HAZEL Irvine presents the latest live coverage on day 12 of the Games in Rio. Defending champion Mo Farah features in the men's 5,000m heats at the Olympic Stadium from 2.05pm, looking to make it through to yet another major final, before the decathlon long jump at 2.35pm, the women's 800m heats at 2.55pm, the men's steeplechase final at 3.50pm and the decathlon shot put from 4.15pm. The athletics action is interspersed with coverage from the National Equestrian Centre, where the team show jumping final takes place, with Great Britain looking to defend their title.

Great Canal Journeys (C4, 8pm)

New series. Timothy West and Prunella Scales embark on more waterway adventures, beginning 14 miles west of Venice on the Brenta, a river that was first adapted to canal-life in the 13th Century. Lined with palaces which were once holiday homes for Venetian nobility, they follow the route that Casanova and Lord Byron took to the city. After crossing the Venetian lagoon, Tim and Pru arrive at St Mark's Square, where they escape the busy Grand Canal and discover the tranquillity and beauty of the smaller canals that tourists rarely see.

Skies Above Britain (BBC2, 9pm)

WHEN you look up, the apparently peaceful calm of a clear blue sky is actually masking the reality of the thriving air transport network buzzing above your head. This new five-part documentary series explores what goes on in the skies, as well as profiling the people who spend their lives in flight and the teams on the ground and in the air whose job it is to keep them safe. Tonight, air traffic controllers deal with an unidentified aircraft flying across Gatwick's flight path and the RAF scrambles a Typhoon jet to intercept an unresponsive plane. The programme also meets a pair of vintage plane enthusiasts, brothers Nick and Giles English, whose passion for flight persists despite personal loss.

Long Lost Family (ITV, 9pm)

THE most emotional series on TV continues as Davina McCall and Nicky Campbell present two stories of women trying to bring their families back together. Mother and daughter Val and Marisa Moorhouse from West Yorkshire are united in their search for their missing son and brother Stephen, whom Val had adopted in 1977, when she felt she could not afford to give him the life he deserved. Meanwhile, 37-year-old Sam from Surrey is searching not only for her birth mother, but also her sister.

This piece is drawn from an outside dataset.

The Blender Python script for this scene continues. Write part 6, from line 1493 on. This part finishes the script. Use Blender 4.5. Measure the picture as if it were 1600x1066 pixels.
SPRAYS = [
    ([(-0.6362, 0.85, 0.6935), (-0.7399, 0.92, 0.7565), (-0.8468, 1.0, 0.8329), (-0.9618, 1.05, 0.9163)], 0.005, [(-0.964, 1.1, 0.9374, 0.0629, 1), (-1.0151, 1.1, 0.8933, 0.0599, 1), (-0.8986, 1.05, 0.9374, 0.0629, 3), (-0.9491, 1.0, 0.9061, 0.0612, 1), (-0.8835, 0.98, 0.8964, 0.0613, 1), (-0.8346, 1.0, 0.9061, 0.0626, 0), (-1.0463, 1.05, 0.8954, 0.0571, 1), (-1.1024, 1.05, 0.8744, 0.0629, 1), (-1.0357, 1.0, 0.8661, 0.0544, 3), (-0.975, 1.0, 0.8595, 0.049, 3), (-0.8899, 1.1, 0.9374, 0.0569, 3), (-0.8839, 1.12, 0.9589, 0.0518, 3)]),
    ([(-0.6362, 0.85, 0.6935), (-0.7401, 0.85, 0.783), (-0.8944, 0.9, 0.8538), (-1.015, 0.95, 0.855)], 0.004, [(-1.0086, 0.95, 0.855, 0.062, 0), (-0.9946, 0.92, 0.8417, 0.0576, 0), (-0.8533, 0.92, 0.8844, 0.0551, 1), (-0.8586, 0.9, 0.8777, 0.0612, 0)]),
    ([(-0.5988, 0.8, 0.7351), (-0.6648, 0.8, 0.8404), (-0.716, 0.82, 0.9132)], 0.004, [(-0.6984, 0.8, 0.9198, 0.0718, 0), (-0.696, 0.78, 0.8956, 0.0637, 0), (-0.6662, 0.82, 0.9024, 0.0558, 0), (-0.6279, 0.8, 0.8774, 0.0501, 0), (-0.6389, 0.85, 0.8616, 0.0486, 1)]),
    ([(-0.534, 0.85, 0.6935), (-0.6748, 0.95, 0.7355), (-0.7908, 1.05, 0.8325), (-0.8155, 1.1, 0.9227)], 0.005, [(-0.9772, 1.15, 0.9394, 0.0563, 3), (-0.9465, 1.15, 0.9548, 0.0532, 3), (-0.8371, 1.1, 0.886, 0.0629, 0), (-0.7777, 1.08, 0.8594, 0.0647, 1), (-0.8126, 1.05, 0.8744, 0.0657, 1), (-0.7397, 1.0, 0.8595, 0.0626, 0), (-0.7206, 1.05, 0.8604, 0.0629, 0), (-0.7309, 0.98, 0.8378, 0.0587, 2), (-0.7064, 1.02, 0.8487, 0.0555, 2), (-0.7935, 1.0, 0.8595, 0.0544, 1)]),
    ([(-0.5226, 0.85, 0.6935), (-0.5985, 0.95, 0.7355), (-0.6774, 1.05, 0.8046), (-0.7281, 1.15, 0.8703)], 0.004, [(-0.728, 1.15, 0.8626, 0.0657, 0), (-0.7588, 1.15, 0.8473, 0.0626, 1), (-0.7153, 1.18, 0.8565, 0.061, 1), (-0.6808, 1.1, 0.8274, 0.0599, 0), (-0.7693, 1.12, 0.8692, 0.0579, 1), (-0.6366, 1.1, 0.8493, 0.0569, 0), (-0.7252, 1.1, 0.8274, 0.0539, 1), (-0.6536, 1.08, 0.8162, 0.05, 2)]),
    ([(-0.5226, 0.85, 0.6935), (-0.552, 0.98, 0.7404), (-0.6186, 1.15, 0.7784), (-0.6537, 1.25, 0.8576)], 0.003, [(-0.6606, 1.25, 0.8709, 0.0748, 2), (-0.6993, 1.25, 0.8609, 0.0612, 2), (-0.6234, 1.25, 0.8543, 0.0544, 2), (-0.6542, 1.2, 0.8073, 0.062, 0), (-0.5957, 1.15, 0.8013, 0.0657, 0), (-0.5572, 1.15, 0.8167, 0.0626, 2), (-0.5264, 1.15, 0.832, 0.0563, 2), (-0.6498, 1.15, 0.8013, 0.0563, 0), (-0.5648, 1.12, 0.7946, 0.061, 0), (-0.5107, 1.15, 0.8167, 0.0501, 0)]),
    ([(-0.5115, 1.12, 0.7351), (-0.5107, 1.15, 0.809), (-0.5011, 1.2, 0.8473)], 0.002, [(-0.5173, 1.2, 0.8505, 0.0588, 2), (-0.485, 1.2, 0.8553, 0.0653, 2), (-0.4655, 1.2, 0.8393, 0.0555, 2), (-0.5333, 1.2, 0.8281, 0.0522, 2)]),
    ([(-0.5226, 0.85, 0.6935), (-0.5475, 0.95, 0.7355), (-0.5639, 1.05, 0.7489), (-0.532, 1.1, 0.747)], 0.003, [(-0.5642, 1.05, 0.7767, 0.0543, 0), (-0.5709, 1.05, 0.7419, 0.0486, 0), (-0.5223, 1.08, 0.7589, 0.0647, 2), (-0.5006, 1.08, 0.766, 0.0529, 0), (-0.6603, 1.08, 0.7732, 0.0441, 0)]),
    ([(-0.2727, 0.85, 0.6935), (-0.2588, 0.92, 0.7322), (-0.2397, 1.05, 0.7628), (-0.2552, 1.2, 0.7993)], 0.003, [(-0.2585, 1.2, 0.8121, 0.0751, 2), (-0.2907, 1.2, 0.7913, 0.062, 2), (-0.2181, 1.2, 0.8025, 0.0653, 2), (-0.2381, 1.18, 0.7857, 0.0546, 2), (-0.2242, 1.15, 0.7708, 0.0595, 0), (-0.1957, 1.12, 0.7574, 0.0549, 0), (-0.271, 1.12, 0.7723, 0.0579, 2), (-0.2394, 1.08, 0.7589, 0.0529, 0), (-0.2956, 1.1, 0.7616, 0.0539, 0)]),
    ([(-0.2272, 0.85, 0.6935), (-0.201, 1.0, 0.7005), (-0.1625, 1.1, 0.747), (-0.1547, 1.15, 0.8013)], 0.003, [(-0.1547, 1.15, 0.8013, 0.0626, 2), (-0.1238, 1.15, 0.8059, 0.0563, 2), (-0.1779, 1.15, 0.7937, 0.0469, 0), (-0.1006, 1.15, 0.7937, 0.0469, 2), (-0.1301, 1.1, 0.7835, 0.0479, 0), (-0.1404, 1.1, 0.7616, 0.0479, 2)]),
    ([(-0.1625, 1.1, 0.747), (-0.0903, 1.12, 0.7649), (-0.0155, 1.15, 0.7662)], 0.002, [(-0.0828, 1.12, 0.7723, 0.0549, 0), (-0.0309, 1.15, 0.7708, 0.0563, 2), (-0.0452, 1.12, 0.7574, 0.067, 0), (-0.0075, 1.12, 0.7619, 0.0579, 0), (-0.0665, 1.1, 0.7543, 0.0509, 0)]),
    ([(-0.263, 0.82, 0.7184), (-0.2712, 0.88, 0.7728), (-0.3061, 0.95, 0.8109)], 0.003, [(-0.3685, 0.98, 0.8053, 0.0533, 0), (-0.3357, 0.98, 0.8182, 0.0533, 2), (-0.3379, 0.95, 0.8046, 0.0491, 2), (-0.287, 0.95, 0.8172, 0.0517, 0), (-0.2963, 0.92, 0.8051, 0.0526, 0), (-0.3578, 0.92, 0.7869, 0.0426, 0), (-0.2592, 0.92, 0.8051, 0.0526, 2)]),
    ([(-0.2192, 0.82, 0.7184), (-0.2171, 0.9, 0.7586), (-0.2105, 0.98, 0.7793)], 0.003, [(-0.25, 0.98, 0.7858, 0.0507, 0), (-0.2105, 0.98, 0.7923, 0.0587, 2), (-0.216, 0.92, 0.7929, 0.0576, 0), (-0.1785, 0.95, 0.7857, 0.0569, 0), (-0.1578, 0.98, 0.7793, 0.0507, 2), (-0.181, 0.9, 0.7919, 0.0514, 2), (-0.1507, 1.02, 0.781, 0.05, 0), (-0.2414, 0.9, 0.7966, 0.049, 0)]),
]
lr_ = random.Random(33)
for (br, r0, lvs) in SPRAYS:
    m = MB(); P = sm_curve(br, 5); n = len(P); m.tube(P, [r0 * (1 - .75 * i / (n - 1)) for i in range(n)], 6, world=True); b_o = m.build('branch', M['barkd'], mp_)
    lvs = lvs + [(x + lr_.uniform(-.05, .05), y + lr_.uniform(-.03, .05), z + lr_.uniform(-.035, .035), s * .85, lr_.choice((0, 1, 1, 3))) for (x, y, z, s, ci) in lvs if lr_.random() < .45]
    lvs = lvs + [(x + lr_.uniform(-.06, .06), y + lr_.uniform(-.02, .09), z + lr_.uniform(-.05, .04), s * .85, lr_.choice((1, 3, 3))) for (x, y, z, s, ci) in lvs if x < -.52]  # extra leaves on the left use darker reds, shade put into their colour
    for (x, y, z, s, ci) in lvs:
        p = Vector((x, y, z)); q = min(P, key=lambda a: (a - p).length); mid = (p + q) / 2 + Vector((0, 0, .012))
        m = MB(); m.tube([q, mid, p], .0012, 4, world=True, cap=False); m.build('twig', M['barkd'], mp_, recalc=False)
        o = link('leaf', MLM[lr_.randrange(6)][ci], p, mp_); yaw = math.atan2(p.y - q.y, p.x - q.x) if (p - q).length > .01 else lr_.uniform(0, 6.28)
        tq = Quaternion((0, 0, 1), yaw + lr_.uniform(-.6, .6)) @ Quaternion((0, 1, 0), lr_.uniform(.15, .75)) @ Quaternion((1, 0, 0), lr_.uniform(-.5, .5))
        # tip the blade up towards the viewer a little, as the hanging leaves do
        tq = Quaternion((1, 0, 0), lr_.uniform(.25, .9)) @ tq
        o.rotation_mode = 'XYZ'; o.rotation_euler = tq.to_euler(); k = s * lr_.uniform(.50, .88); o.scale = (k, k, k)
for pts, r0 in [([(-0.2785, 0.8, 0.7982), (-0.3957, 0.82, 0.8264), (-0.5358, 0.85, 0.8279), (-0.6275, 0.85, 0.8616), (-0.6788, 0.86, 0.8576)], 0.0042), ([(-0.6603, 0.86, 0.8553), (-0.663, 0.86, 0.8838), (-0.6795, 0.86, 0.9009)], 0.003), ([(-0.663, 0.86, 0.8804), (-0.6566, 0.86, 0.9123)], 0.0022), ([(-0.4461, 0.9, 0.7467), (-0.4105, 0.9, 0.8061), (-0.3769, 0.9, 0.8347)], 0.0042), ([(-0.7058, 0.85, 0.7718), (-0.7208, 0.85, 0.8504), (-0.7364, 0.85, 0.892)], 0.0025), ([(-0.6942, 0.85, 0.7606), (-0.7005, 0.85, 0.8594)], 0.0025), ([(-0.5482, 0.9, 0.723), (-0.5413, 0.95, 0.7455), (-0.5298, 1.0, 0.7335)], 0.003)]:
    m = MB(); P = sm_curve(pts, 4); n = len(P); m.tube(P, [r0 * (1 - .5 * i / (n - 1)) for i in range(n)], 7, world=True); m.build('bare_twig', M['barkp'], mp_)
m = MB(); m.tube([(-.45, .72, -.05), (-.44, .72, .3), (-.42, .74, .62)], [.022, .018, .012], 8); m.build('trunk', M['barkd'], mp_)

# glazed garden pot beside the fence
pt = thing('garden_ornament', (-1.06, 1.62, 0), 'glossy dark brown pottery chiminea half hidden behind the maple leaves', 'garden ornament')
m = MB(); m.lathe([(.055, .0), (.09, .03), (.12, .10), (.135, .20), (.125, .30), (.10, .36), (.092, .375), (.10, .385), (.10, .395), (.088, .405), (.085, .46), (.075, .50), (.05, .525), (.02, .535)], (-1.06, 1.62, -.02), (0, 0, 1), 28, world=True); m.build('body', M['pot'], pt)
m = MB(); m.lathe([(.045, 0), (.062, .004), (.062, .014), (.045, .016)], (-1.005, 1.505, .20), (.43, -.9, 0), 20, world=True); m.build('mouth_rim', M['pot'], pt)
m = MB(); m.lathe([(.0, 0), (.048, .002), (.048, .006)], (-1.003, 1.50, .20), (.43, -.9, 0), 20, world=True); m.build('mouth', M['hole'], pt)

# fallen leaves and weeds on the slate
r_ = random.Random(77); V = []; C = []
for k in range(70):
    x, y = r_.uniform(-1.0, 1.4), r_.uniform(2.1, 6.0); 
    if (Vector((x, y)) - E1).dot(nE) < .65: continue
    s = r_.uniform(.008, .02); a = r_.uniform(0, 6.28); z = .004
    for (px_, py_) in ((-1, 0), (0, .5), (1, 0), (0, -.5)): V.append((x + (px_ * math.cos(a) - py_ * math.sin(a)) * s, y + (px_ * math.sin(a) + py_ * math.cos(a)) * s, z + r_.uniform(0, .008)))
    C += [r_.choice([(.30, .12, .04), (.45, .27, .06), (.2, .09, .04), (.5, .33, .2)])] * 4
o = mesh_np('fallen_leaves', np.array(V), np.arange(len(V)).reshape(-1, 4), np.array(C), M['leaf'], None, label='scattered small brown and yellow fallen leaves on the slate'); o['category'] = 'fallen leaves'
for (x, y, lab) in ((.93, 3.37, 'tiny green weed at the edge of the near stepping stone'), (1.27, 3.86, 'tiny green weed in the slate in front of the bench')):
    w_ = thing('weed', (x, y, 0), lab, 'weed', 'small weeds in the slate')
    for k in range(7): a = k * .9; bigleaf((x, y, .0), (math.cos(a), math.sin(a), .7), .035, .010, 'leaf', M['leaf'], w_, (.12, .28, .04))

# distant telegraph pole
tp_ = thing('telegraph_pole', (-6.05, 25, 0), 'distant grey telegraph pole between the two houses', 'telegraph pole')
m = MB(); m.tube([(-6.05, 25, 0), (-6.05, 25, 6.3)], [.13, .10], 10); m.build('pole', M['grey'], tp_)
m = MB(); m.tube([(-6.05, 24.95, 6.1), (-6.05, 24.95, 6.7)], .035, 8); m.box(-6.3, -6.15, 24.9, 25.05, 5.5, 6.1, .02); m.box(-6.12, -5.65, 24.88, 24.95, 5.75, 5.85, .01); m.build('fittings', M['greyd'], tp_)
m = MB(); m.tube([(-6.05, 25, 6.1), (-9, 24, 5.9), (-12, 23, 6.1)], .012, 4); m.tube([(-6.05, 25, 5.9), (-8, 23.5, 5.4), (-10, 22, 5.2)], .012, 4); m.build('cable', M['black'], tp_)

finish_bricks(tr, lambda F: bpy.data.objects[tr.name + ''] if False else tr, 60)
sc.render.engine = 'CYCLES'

Man Down (Channel 4, 10pm)

IT'S the last in what has been a watchable series of the sitcom, but Man Down is going out in style with a guest appearance from none other than Luke Skywalker himself, Mark Hamill. Dan's teaching career is reduced to few words in his final school assembly, along with some parting gestures from his child-nemesis and Mr Klackoff. With seismic news from America and mum taking a turn for the worse, Dan's world is in danger of being turned completely upside down. Meanwhile, Jo is organising a party at her shop, and usually unflappable Nesta is wrong-footed by the sinister "Daddy".